Facing self-imposed production limits on its own vast gas reserves, Qatar is looking abroad to invest some of its hundreds of billions of dollars of fuel export earnings.
It may well target Australia, the one country that import-dependent Asian buyers are banking on to reduce their reliance on Qatari LNG.
“It is something that is being looked at seriously, and in all likelihood will be the next move made,” a senior source at state-run Qatar Petroleum told Reuters, declining to be named because of the sensitivity of the issue.
By 2020, Australia may eclipse Qatar as the world’s largest LNG exporting country. Australia is now the fourth-largest LNG exporter and is already China’s biggest supplier.
Close proximity to the booming east Asian market, huge reserves and a low population density have attracted most of the world’s top gas companies to Australia. Nearly $216 billion of LNG export projects are under construction or planned there.
The biggest LNG exporter of all, Qatar Petroleum, might join those companies in a bid to control at least some of the supply coming from the world’s fastest growing producer of gas cooled to liquid form for easy and flexible transport.
“The motivation would clearly be strategic. Australia will be their biggest competitor in the Asian market ... They’d be primarily interested in gaining long-term market share,” said Dubai-based energy economist Robin Mills.
“There would also be a value of information. Just by being in the market, Qatar would gain valuable info about the competitiveness of the projects and about pricing.”
From its sprawling industrial city of Ras Laffan on the Gulf coast, Qatar can produce nearly 77 million tons a year of LNG for export. Analysts say it could remove bottlenecks in its existing facilities to boost output close to 90 million tons.
But Qatar was struggling to find buyers for all of its LNG until a tsunami wrecked Japan’s Fukushima nuclear power plant in March, driving up gas demand and prices around the world. Boosting its own output might be risky; buying into projects that are likely to be built anyway would give Qatar more LNG without weighing on global selling prices.
“They will have considerable LNG revenues and may seek some global LNG investment opportunities. It makes sense for them to look to Australia, in that respect,” said David Ledesma, research fellow at the Oxford Institute for Energy Studies.
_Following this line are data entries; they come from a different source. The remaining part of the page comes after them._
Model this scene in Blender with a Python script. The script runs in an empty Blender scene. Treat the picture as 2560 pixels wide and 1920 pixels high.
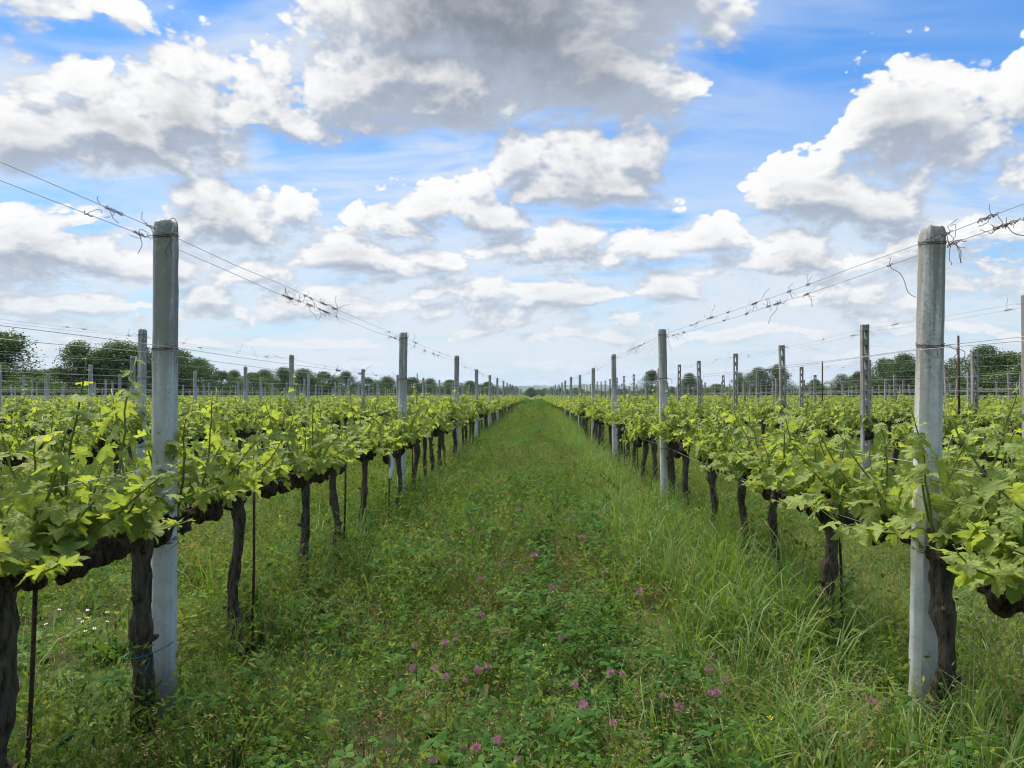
import bpy, bmesh, math, random
import numpy as np
from mathutils import Vector, Matrix, Euler

R = math.radians
SC = bpy.context.scene
COL = SC.collection

# ------------------------------------------------------------------ camera
FPX, W0, H0 = 1920.0, 2560.0, 1920.0          # focal length and frame of the photograph in pixels
EYE, YAW, PITCH = 1.43, R(1.64), R(0.84)      # the lane runs along +Y, its vanishing point is right of centre
cam = bpy.data.cameras.new('camera')
cam.sensor_width = 36.0
cam.lens = 36.0 * FPX / W0
cam.clip_start = 0.05
cam.clip_end = 40000.0
CAM = bpy.data.objects.new('camera', cam)
COL.objects.link(CAM)
CAM.location = (0.0, 0.0, EYE)
CAM.rotation_euler = Euler((R(90) + PITCH, 0.0, YAW), 'XYZ')
SC.camera = CAM

def pix_dir(px, py):
    v = Vector(((px - W0 / 2) / FPX, -(py - H0 / 2) / FPX, -1.0)).normalized()
    return CAM.rotation_euler.to_matrix() @ v

def pix_ae(px, py):
    d = pix_dir(px, py)
    return math.atan2(d.x, d.y), math.asin(d.z)

# ------------------------------------------------------------------ render and exposure
SC.render.engine = 'CYCLES'
SC.view_settings.view_transform = 'Standard'
SC.view_settings.look = 'None'
SC.view_settings.exposure = 0.80
SC.view_settings.gamma = 1.0
SC.view_settings.use_curve_mapping = False
cy = SC.cycles
cy.max_bounces = 5
cy.diffuse_bounces = 2
cy.glossy_bounces = 2
cy.transmission_bounces = 4
cy.volume_bounces = 0
cy.transparent_max_bounces = 6
cy.caustics_reflective = False
cy.caustics_refractive = False
cy.use_adaptive_sampling = True
cy.adaptive_threshold = 0.02
cy.adaptive_min_samples = 12
cy.use_denoising = True
cy.pixel_filter_type = 'BLACKMAN_HARRIS'
cy.filter_width = 1.15
try:
    cy.denoiser = 'OPENIMAGEDENOISE'
    cy.denoising_input_passes = 'RGB_ALBEDO_NORMAL'
    cy.denoising_prefilter = 'ACCURATE'
except Exception:
    pass

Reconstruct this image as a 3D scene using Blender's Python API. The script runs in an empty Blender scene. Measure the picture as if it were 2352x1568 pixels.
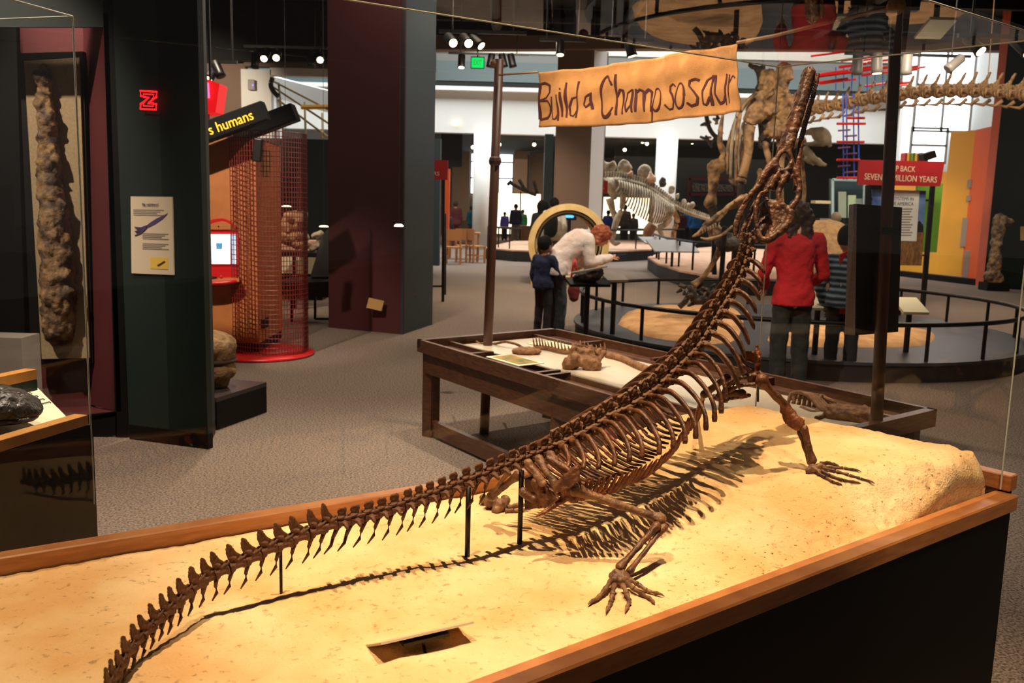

“But are they going to want to produce any more themselves? That’s still not known.”
In the last several years, the world’s richest nation per-capita has bankrolled Europe’s tallest skyscraper — the “Shard” in London — bought the world-famous department store Harrods, and snapped up the biggest football team in Paris.
Despite Qatar’s recent acquisitions, it still has enough funds from sales of LNG, natural gas condensate and oil to build a multi-billion dollar energy empire abroad.
Australian liquefaction capacity is forecast to increase five times from current levels to 100 million tons per annum (mta) by 2020, an official from the country’s bureau of resource and energy economics told a conference last week.
Qatari output is largely fixed at 77 mta until 2015 at the earliest, although the plans to remove bottlenecks from existing facilities may free up plants to produce more.
Any Qatari investment in Australia would face significant obstacles. Most LNG projects there are relatively costly as they are in remote areas where support infrastructure is limited. Australia has an expensive labor market with strong unions and tough environmental regulations.
The free market-focused Australian government would take a dim view of any attempt by companies to limit production in any gas projects in the country to push up prices, said Frank Harris, head of LNG consulting at Wood Mackenzie in Edinburgh.
Harris pointed to “use it or lose it” clauses in Australian gas export projects designed to stop developers from sitting on gas they could export.
It seems unlikely that Qatar would be interested in coal bed methane projects in eastern Australia, which involve a new technology with environmental problems and in which Qatar Petroleum has no experience.
But more conventional gas projects in the north and west of Australia could be prime targets for Qatar’s first major gas expansion outside the Middle East.
“Qatar would look at a mature project,” Mills said.
“State-backed Middle Eastern oil companies very rarely take on a significant amount of expiration risk. It’s just not something they’re comfortable with.”
Harris agreed that any investment abroad would probably focus on export projects at existing fields because of Qatar Petroleum’s aversion to risk.
But Qatar is unlikely to be interested in being just another partner to an international energy company, without being able to control output and prices, he added.
“They could develop a second LNG complex outside Qatar, but it would have to be Qatari-controlled. I don’t see them being a passive partner in somebody else’s project.”